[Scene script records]

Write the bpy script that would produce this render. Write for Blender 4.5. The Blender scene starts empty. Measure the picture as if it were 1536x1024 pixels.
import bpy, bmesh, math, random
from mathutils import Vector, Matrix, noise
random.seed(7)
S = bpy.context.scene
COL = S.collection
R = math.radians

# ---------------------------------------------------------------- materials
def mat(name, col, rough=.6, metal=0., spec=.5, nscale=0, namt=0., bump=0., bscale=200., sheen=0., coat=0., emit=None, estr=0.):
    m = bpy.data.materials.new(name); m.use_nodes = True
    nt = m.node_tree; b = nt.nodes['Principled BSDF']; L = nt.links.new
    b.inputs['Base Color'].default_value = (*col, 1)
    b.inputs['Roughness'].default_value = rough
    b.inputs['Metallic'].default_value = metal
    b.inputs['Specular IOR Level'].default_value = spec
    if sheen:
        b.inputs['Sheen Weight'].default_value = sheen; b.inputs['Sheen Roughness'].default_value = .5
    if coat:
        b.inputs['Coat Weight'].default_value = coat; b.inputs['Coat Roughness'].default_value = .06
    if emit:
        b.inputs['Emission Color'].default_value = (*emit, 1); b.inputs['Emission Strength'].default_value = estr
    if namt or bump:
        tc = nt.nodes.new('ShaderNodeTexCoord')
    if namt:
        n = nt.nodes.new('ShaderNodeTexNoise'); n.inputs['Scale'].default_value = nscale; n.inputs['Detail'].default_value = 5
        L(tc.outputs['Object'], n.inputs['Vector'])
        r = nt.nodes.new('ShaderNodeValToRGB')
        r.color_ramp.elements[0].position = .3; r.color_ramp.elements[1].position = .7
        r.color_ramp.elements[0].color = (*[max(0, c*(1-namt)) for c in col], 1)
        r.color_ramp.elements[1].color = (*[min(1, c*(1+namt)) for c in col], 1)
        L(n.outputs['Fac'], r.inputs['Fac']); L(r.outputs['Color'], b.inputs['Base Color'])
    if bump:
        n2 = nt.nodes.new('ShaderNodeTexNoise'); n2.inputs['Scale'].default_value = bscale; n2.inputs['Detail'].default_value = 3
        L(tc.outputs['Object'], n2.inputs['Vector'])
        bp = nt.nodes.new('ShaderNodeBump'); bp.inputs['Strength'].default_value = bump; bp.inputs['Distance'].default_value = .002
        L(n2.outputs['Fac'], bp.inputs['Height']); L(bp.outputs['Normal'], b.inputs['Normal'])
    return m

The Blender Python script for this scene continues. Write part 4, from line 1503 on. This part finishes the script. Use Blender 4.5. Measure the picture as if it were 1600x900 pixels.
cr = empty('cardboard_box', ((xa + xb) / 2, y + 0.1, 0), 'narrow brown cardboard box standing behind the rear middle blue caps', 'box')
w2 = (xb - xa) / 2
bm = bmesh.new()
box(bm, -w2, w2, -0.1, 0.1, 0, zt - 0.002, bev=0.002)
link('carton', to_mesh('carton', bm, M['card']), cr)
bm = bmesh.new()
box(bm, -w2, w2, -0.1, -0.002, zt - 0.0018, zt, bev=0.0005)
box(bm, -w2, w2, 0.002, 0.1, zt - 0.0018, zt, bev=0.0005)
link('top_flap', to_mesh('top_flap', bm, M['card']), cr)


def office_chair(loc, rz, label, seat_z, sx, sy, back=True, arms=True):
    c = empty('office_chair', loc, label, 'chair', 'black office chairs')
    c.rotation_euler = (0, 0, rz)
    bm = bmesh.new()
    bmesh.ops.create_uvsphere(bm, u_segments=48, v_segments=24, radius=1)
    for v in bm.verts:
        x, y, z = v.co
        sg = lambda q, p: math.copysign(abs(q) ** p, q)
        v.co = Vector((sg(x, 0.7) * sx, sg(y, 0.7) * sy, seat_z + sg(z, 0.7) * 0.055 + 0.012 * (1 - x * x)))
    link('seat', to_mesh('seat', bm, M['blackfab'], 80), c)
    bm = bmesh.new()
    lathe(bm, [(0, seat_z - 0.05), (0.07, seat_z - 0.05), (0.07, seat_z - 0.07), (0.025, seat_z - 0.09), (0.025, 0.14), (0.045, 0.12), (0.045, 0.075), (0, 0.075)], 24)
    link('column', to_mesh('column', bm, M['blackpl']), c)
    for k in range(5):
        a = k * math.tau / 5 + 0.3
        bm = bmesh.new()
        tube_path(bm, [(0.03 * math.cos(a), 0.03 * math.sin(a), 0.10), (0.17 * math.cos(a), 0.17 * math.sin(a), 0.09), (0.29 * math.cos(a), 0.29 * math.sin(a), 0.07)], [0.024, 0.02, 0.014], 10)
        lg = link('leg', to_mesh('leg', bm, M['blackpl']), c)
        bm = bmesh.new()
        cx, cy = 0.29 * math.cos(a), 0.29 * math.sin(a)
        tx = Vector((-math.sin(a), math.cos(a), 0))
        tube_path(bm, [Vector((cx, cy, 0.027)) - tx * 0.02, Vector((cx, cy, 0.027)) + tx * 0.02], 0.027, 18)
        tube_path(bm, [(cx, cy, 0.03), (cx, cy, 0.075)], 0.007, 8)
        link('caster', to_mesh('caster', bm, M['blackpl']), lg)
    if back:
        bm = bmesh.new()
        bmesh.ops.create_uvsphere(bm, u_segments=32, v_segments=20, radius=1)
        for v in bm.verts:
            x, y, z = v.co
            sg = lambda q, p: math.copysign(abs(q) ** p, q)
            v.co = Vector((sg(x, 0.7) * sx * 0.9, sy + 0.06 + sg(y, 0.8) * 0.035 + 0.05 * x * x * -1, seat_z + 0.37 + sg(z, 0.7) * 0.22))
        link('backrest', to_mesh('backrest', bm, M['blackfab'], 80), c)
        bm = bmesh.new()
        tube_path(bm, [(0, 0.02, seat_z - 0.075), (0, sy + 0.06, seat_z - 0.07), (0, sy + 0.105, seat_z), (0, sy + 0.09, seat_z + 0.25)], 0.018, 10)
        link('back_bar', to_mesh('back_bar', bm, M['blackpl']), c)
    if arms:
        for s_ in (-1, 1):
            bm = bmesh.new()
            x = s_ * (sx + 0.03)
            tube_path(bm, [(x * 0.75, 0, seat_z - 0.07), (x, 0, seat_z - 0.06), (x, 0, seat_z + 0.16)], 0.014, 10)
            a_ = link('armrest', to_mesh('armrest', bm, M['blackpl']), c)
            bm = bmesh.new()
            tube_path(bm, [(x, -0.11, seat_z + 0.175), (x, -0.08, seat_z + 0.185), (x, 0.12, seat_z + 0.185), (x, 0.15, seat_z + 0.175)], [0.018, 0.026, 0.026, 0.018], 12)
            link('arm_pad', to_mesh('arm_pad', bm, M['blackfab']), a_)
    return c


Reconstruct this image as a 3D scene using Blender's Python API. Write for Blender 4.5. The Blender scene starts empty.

What is needed:
Please reproduce all of the entries exactly as they stand.

Result of this task:
Write the bpy script that would produce this render. Write for Blender 4.5. The Blender scene starts empty. Measure the picture as if it were 1536x1024 pixels.
import bpy, bmesh, math, random
from mathutils import Vector, Matrix, noise
random.seed(7)
S = bpy.context.scene
COL = S.collection
R = math.radians

# ---------------------------------------------------------------- materials
def mat(name, col, rough=.6, metal=0., spec=.5, nscale=0, namt=0., bump=0., bscale=200., sheen=0., coat=0., emit=None, estr=0.):
    m = bpy.data.materials.new(name); m.use_nodes = True
    nt = m.node_tree; b = nt.nodes['Principled BSDF']; L = nt.links.new
    b.inputs['Base Color'].default_value = (*col, 1)
    b.inputs['Roughness'].default_value = rough
    b.inputs['Metallic'].default_value = metal
    b.inputs['Specular IOR Level'].default_value = spec
    if sheen:
        b.inputs['Sheen Weight'].default_value = sheen; b.inputs['Sheen Roughness'].default_value = .5
    if coat:
        b.inputs['Coat Weight'].default_value = coat; b.inputs['Coat Roughness'].default_value = .06
    if emit:
        b.inputs['Emission Color'].default_value = (*emit, 1); b.inputs['Emission Strength'].default_value = estr
    if namt or bump:
        tc = nt.nodes.new('ShaderNodeTexCoord')
    if namt:
        n = nt.nodes.new('ShaderNodeTexNoise'); n.inputs['Scale'].default_value = nscale; n.inputs['Detail'].default_value = 5
        L(tc.outputs['Object'], n.inputs['Vector'])
        r = nt.nodes.new('ShaderNodeValToRGB')
        r.color_ramp.elements[0].position = .3; r.color_ramp.elements[1].position = .7
        r.color_ramp.elements[0].color = (*[max(0, c*(1-namt)) for c in col], 1)
        r.color_ramp.elements[1].color = (*[min(1, c*(1+namt)) for c in col], 1)
        L(n.outputs['Fac'], r.inputs['Fac']); L(r.outputs['Color'], b.inputs['Base Color'])
    if bump:
        n2 = nt.nodes.new('ShaderNodeTexNoise'); n2.inputs['Scale'].default_value = bscale; n2.inputs['Detail'].default_value = 3
        L(tc.outputs['Object'], n2.inputs['Vector'])
        bp = nt.nodes.new('ShaderNodeBump'); bp.inputs['Strength'].default_value = bump; bp.inputs['Distance'].default_value = .002
        L(n2.outputs['Fac'], bp.inputs['Height']); L(bp.outputs['Normal'], b.inputs['Normal'])
    return m

The Blender Python script for this scene continues. Write part 4, from line 1503 on. This part finishes the script. Use Blender 4.5. Measure the picture as if it were 1600x900 pixels.
cr = empty('cardboard_box', ((xa + xb) / 2, y + 0.1, 0), 'narrow brown cardboard box standing behind the rear middle blue caps', 'box')
w2 = (xb - xa) / 2
bm = bmesh.new()
box(bm, -w2, w2, -0.1, 0.1, 0, zt - 0.002, bev=0.002)
link('carton', to_mesh('carton', bm, M['card']), cr)
bm = bmesh.new()
box(bm, -w2, w2, -0.1, -0.002, zt - 0.0018, zt, bev=0.0005)
box(bm, -w2, w2, 0.002, 0.1, zt - 0.0018, zt, bev=0.0005)
link('top_flap', to_mesh('top_flap', bm, M['card']), cr)


def office_chair(loc, rz, label, seat_z, sx, sy, back=True, arms=True):
    c = empty('office_chair', loc, label, 'chair', 'black office chairs')
    c.rotation_euler = (0, 0, rz)
    bm = bmesh.new()
    bmesh.ops.create_uvsphere(bm, u_segments=48, v_segments=24, radius=1)
    for v in bm.verts:
        x, y, z = v.co
        sg = lambda q, p: math.copysign(abs(q) ** p, q)
        v.co = Vector((sg(x, 0.7) * sx, sg(y, 0.7) * sy, seat_z + sg(z, 0.7) * 0.055 + 0.012 * (1 - x * x)))
    link('seat', to_mesh('seat', bm, M['blackfab'], 80), c)
    bm = bmesh.new()
    lathe(bm, [(0, seat_z - 0.05), (0.07, seat_z - 0.05), (0.07, seat_z - 0.07), (0.025, seat_z - 0.09), (0.025, 0.14), (0.045, 0.12), (0.045, 0.075), (0, 0.075)], 24)
    link('column', to_mesh('column', bm, M['blackpl']), c)
    for k in range(5):
        a = k * math.tau / 5 + 0.3
        bm = bmesh.new()
        tube_path(bm, [(0.03 * math.cos(a), 0.03 * math.sin(a), 0.10), (0.17 * math.cos(a), 0.17 * math.sin(a), 0.09), (0.29 * math.cos(a), 0.29 * math.sin(a), 0.07)], [0.024, 0.02, 0.014], 10)
        lg = link('leg', to_mesh('leg', bm, M['blackpl']), c)
        bm = bmesh.new()
        cx, cy = 0.29 * math.cos(a), 0.29 * math.sin(a)
        tx = Vector((-math.sin(a), math.cos(a), 0))
        tube_path(bm, [Vector((cx, cy, 0.027)) - tx * 0.02, Vector((cx, cy, 0.027)) + tx * 0.02], 0.027, 18)
        tube_path(bm, [(cx, cy, 0.03), (cx, cy, 0.075)], 0.007, 8)
        link('caster', to_mesh('caster', bm, M['blackpl']), lg)
    if back:
        bm = bmesh.new()
        bmesh.ops.create_uvsphere(bm, u_segments=32, v_segments=20, radius=1)
        for v in bm.verts:
            x, y, z = v.co
            sg = lambda q, p: math.copysign(abs(q) ** p, q)
            v.co = Vector((sg(x, 0.7) * sx * 0.9, sy + 0.06 + sg(y, 0.8) * 0.035 + 0.05 * x * x * -1, seat_z + 0.37 + sg(z, 0.7) * 0.22))
        link('backrest', to_mesh('backrest', bm, M['blackfab'], 80), c)
        bm = bmesh.new()
        tube_path(bm, [(0, 0.02, seat_z - 0.075), (0, sy + 0.06, seat_z - 0.07), (0, sy + 0.105, seat_z), (0, sy + 0.09, seat_z + 0.25)], 0.018, 10)
        link('back_bar', to_mesh('back_bar', bm, M['blackpl']), c)
    if arms:
        for s_ in (-1, 1):
            bm = bmesh.new()
            x = s_ * (sx + 0.03)
            tube_path(bm, [(x * 0.75, 0, seat_z - 0.07), (x, 0, seat_z - 0.06), (x, 0, seat_z + 0.16)], 0.014, 10)
            a_ = link('armrest', to_mesh('armrest', bm, M['blackpl']), c)
            bm = bmesh.new()
            tube_path(bm, [(x, -0.11, seat_z + 0.175), (x, -0.08, seat_z + 0.185), (x, 0.12, seat_z + 0.185), (x, 0.15, seat_z + 0.175)], [0.018, 0.026, 0.026, 0.018], 12)
            link('arm_pad', to_mesh('arm_pad', bm, M['blackfab']), a_)
    return c


Reconstruct this image as a 3D scene using Blender's Python API. Write for Blender 4.5. The Blender scene starts empty.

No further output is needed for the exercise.